When the Rev. Jesse Jackson stepped up to the podium, people leaned forward in their chairs and listened intently to his thoughts about education.
As he locked eyes with more than 320 educators and business leaders at Tuesday’s third annual Washington STEM Summit 2014 at the Microsoft Conference Center, the civil rights leader recalled one of his grade-school teachers believing in her students during a rigorous math lesson.
“You must never teach down to our children and have low expectations of them,” Jackson — an unannounced guest at the summit — told the crowd during the morning group session. “There’s nothing that you cannot learn given the opportunity. Tell (your students) over and over again that deep water does not drown you — you drown when you stop kicking, you drown when you give up, you drown when you surrender.”
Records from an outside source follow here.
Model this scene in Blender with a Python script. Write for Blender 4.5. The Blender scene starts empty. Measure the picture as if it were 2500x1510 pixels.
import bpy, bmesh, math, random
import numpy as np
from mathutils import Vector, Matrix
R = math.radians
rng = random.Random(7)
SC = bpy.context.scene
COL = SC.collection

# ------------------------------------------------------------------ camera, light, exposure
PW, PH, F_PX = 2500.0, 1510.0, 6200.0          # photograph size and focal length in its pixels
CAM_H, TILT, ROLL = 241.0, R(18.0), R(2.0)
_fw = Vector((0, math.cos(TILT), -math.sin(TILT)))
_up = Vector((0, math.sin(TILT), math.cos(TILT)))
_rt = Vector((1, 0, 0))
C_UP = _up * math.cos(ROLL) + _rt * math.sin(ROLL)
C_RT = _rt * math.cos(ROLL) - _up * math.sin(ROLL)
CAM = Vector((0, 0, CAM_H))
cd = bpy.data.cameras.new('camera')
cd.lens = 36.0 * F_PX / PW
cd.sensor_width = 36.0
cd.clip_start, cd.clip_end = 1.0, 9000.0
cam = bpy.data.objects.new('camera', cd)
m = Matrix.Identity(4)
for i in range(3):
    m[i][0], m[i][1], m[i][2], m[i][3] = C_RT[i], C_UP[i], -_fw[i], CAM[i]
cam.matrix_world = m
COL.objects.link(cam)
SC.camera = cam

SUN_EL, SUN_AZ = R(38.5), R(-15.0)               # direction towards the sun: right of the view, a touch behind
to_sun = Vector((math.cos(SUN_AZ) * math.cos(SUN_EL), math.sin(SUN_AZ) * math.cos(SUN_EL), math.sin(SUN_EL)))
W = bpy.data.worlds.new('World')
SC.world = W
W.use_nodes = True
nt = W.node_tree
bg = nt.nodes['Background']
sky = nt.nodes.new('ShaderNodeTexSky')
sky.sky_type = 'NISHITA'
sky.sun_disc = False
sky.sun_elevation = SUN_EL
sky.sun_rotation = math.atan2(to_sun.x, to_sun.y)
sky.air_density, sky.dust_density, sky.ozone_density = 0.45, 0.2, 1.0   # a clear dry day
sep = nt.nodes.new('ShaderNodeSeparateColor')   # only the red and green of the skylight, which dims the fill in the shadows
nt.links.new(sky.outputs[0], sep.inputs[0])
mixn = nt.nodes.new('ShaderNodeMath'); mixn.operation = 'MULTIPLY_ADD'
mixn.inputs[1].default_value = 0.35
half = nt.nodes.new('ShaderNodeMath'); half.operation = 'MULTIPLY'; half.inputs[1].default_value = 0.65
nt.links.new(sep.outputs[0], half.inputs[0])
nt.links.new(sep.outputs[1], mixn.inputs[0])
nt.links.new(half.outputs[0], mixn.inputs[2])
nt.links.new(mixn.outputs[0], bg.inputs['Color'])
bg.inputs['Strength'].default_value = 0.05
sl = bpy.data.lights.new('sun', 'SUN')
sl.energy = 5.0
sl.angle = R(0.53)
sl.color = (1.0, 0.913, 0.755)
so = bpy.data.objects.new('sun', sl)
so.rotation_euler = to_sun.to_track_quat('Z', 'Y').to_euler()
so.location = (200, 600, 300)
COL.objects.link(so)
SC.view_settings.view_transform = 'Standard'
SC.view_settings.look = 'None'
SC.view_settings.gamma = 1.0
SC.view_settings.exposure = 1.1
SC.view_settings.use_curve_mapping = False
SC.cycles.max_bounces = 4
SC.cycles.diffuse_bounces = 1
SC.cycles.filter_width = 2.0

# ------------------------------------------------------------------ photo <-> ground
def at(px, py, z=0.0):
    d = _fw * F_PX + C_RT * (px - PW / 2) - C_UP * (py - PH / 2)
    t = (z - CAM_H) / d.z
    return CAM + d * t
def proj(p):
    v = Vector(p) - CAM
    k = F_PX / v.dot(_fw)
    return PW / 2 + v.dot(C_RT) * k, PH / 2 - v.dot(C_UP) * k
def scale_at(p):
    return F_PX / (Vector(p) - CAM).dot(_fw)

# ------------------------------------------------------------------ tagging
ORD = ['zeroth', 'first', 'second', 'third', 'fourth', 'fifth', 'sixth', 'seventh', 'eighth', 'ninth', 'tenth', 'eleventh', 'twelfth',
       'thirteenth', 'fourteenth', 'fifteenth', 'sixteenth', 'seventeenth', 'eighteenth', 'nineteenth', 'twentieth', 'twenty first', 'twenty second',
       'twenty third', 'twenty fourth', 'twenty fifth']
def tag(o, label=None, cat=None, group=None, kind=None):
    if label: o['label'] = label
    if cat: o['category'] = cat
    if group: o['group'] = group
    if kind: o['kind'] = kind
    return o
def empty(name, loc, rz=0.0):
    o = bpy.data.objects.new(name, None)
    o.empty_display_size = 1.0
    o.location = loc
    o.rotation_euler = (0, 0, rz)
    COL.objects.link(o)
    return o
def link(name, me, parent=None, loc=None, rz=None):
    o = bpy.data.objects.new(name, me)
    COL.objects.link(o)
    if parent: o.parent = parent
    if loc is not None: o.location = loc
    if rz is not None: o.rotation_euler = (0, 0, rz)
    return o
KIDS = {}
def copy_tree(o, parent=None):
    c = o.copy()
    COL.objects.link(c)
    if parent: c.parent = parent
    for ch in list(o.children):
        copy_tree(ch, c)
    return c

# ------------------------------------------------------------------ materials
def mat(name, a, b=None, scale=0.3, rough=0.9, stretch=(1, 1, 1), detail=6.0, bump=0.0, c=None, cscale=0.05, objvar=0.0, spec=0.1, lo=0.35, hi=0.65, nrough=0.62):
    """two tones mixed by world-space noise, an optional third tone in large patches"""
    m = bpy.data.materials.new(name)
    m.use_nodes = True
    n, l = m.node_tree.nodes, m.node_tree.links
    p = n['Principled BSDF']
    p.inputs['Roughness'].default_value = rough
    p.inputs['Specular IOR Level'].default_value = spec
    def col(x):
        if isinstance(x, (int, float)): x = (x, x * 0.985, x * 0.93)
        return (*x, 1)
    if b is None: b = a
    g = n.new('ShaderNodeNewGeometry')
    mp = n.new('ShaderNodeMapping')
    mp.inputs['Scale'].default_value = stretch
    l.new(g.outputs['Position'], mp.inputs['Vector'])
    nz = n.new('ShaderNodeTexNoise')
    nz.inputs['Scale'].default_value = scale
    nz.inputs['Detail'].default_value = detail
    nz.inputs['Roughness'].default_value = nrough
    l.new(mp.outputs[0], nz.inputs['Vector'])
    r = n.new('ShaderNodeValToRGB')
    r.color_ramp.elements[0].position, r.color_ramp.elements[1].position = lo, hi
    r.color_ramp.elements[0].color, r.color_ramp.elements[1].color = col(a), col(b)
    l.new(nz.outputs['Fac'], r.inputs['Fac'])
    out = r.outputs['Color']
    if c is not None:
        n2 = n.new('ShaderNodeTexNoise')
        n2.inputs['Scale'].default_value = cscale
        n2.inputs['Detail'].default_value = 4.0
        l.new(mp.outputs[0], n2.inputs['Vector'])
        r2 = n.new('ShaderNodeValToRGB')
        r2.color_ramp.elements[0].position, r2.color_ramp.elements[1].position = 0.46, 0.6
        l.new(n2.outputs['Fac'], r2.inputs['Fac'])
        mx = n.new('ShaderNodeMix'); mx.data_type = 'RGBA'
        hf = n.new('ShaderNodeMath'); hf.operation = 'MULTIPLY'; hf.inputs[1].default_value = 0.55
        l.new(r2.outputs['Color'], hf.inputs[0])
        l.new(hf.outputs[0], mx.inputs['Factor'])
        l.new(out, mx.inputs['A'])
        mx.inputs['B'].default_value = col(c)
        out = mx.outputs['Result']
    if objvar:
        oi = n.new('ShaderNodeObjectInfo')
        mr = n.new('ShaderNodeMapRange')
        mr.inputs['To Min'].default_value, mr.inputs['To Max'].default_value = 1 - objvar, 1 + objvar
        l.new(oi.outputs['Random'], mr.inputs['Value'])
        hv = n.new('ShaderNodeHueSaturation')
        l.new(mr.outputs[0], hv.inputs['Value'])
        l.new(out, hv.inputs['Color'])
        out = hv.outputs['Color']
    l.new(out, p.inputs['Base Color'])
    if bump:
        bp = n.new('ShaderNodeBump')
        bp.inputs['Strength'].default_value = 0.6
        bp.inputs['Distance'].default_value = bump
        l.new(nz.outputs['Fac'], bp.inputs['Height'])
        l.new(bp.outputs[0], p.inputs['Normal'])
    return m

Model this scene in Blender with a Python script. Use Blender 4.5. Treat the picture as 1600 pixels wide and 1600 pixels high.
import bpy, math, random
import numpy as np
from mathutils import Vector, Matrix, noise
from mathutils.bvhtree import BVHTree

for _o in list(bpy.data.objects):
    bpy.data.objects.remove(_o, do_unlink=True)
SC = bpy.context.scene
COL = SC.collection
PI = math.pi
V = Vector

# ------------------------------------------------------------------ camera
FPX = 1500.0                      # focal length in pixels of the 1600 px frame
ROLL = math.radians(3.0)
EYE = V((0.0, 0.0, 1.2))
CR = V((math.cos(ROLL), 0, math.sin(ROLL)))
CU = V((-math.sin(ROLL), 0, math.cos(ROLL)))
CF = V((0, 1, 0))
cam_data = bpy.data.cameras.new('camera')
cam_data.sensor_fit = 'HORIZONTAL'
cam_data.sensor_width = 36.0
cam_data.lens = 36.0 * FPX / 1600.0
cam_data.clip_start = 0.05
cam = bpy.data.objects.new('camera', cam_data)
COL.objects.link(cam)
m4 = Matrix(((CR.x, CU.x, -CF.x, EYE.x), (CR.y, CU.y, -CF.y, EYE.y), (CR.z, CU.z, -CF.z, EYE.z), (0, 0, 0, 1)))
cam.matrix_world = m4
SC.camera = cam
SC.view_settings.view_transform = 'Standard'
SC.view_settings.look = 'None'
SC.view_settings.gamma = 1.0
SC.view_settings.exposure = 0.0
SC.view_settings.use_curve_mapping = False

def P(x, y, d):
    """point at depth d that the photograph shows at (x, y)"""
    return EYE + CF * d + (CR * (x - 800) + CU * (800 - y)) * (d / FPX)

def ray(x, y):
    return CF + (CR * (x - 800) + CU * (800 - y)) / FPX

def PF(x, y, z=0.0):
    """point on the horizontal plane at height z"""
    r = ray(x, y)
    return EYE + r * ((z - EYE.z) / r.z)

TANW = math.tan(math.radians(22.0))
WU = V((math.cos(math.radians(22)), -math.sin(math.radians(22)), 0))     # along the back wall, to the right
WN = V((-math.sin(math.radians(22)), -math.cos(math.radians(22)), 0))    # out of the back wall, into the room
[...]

Jackson was in Seattle to discuss the need for high-tech companies to employ women and minorities and added another stop to his visit by joining Gov. Jay Inslee at the summit in Redmond.
Prior to Jackson’s speech, Inslee addressed the crowd about improving students’ involvement in science, technology, engineering and math (STEM) education.
“(Jackson) and I both support the need for more women and more children of color to enter into STEM fields. In a state as diverse as Washington, our STEM workforce has got to be as diverse, as well,” Inslee said of one of his goals. He also passionately spoke of education funding and improving graduation rates with services like counseling, learning assistance programs, connecting students with mentors and internships and more.
Inslee said two Washington victories include launching the STEM Education Innovation Alliance — a collaboration between businesses and educators to ensure that all students acquire STEM skills — and being the only state to receive two National Governors Association Center for Best Practices education grants.
According to the The Boston Consulting Group’s report — Opportunity for All: Investing in Washington State’s STEM Education Pipeline — in order to produce major returns, investing $650 million in early childhood education, K-12 education and postsecondary education would create 8,000 STEM jobs that would generate $4.5 billion.
“About the best thing we can do in our state right now is to develop innovative talent,” Inslee said.
Jackson gleaned inspiration from Inslee’s speech and addressed Washington’s STEM situation with words that could apply to any scenario: “We’ve seen that inclusion leads to growth, and with growth, everybody wins. Don’t give up on dreaming, don’t give up on believing. If we fall down, we get back up again — because the ground is no place for champions and so we keep rising, we keep fighting back.”
Mike Town, an instructor at the Tesla STEM High School in Redmond, was impressed with both Inslee and Jackson’s speeches about STEM education helping to boost the state’s economy and giving everyone an equal chance to succeed in school and in life.
Along with the many breakout sessions during the day — including Addressing the Computer Science Talent Gap, Effective Teaching and Leading and more — Sen. Andy Hill and Rep. Ross Hunter discussed meeting the McCleary mandate while balancing the needs of other services, STEM education being part of the definition of basic education and improving the economic vitality of the state by investing in STEM teachers and degrees.